Case 3: $d' \ge d$. Add the chord $(i', j')$ to the construction. Increment both $i$ and $j$.

Notice that in the first two cases, we advance the pointer that may potentially increase $d'$.

The greedy construction can be proven to achieve the maximum number of chords with a fixed chord of minimal distance, also using an exchange argument.

Since we have exhausted all $N(N-1)/2$ pairs of possible minimal distances and kept track of the maximal $k$ achievable, we will have for every $k$ also found the maximal minimum distance.
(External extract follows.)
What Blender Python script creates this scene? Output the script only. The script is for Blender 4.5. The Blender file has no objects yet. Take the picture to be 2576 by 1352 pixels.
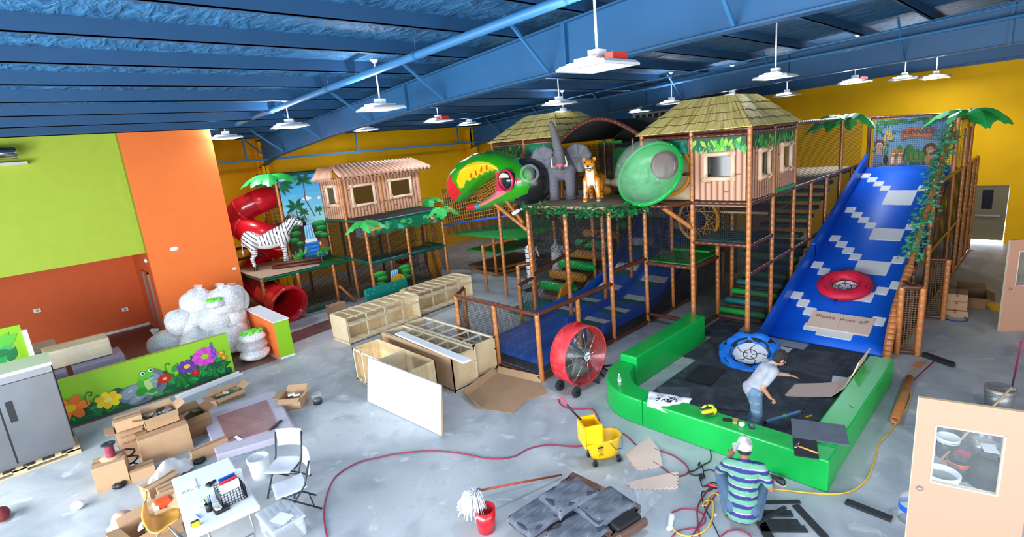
import bpy, math, random
from mathutils import Vector, Matrix
random.seed(7)
S = bpy.context.scene
col = S.collection
# ------------------------------------------------------------------ camera
FPX, UC, VC = 1315.0, 1288.0, 676.0
CR = Matrix(((0.7109, -0.22363, 0.66679), (-0.69745, -0.10227, 0.7093), (-0.09043, -0.96929, -0.22867)))
CAM = Vector((0.0, 0.0, 5.1))
cd = bpy.data.cameras.new('camera'); cam = bpy.data.objects.new('camera', cd); col.objects.link(cam)
cd.sensor_width = 36.0; cd.lens = FPX / 2576 * 36.0; cd.clip_start = 0.05; cd.clip_end = 200
m3 = Matrix((CR.col[0], -CR.col[1], -CR.col[2])).transposed()
cam.matrix_world = Matrix.Translation(CAM) @ m3.to_4x4()
S.camera = cam
# ------------------------------------------------------------------ world, daylight, exposure
w = bpy.data.worlds.new('world'); S.world = w; w.use_nodes = True
w.node_tree.nodes['Background'].inputs[0].default_value = (0.62, 0.78, 1.0, 1)
w.node_tree.nodes['Background'].inputs[1].default_value = 0.6
S.view_settings.view_transform = 'Standard'; S.view_settings.look = 'None'
S.view_settings.exposure = 1.18; S.view_settings.gamma = 1.0; S.view_settings.use_curve_mapping = False
S.cycles.transparent_max_bounces = 24
LAMP_POWER = 44.0            # emission strength of a lit lamp panel
def daylight(name, loc, rot, sx, sy, power, color=(0.90, 0.96, 1.0)):
    ld = bpy.data.lights.new(name, 'AREA'); ld.shape = 'RECTANGLE'; ld.size = sx; ld.size_y = sy
    ld.energy = power; ld.color = color
    o = bpy.data.objects.new(name, ld); col.objects.link(o); o.location = loc; o.rotation_euler = rot
# daylight through the shop-front glazing behind the camera (window openings built below)
for k, y in enumerate((-2.6, 2.2, 7.0, 11.8)):
    daylight('window_daylight', (-6.85, y, 2.6), (0, -math.pi / 2, 0), 4.0, 4.2, 430)
for k, x in enumerate((-3.4, 1.4, 6.2)):
    daylight('window_daylight', (x, -6.85, 2.6), (-math.pi / 2, 0, math.pi), 4.2, 4.0, 110)
# ------------------------------------------------------------------ helpers
def ray(u, v):
    return CR @ Vector((u - UC, v - VC, FPX))
def fl(u, v, z=0.0):                      # the point at height z seen at that spot of the photograph
    d = ray(u, v); t = (z - CAM.z) / d.z; return CAM + d * t
def lin(c):
    return c / 12.92 if c <= 0.04045 else ((c + 0.055) / 1.055) ** 2.4
def rgb(r, g=None, b=None):
    if g is None: r, g, b = r
    return (lin(r / 255), lin(g / 255), lin(b / 255))
def thing(name, label, cat, loc=(0, 0, 0), rz=0.0, group=None):
    o = bpy.data.objects.new(name, None); col.objects.link(o)
    o.location = loc; o.rotation_euler = (0, 0, rz); o.empty_display_size = 0.1
    o['label'] = label; o['category'] = cat
    if group: o['group'] = group
    return o
def tag(o, label, cat, group=None, kind=None):
    o['label'] = label; o['category'] = cat
    if group: o['group'] = group
    if kind: o['kind'] = kind
    return o
def copy_tree(o, loc, rz=None, label=None, parent=None):
    c = o.copy(); col.objects.link(c)
    if parent is None:
        c.location = loc
        if rz is not None: c.rotation_euler = (0, 0, rz)
        if label: c['label'] = label
    else: c.parent = parent
    for ch in [k for k in bpy.data.objects if k.parent == o]: copy_tree(ch, None, parent=c)
    return c
def ico(n):
    return n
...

The time complexity is $O(N^3)$, but the constant factor is quite good.

Example implementation: 

 
#include <bits/stdc++.h>
using namespace std; 

int main() {
    ios_base::sync_with_stdio(false);
    cin.tie(0); 

    int N, C; 
    cin >> N >> C; 
    vector<int> L(N);
    for (auto & x: L) {
        cin >> x; 
    }

    vector<int> ans(N / 2 + 1);
    
    for (int i = 0; i < N; ++i) {
        for (int j = i + 1; j < N; ++j) {
            
            int i2 = (i + 1) % N, j2 = (j + 1) % N;     
            int min_dist = min(L.at(j) - L.at(i), C - (L.at(j) - L.at(i))); 
            int cnt = 1; 

            while (i2 != j && j2 != i) {
                // distance from L[i2] to L[j2] in the positive direction
                int cur_dist = i2 < j2 ? L.at(j2) - L.at(i2) : C - (L.at(i2) - L.at(j2)); 
                if (cur_dist < min_dist) {
                    j2 = (j2 + 1 == N ? 0 : j2 + 1); 
                } else if (C - cur_dist < min_dist) {
                    i2 = (i2 + 1 == N ? 0 : i2 + 1); 
                } else {
                    cnt++; 
                    i2 = (i2 + 1 == N ? 0 : i2 + 1); 
                    j2 = (j2 + 1 == N ? 0 : j2 + 1); 
                }
            }
            ans.at(cnt) = max(ans.at(cnt), min_dist); 
        }
    }

    ans.erase(ans.begin()); 
    for (int i = (int)ans.size() - 2; i >= 0; --i) {
        ans.at(i) = max(ans.at(i), ans.at(i + 1)); 
    }
    for (int i = 0; i < N / 2; ++i) {
        cout << ans[i] << " \n"[i + 1 == N / 2]; 
    }
}

Bonus: solve in $O(N^2)$ by finding augmenting paths!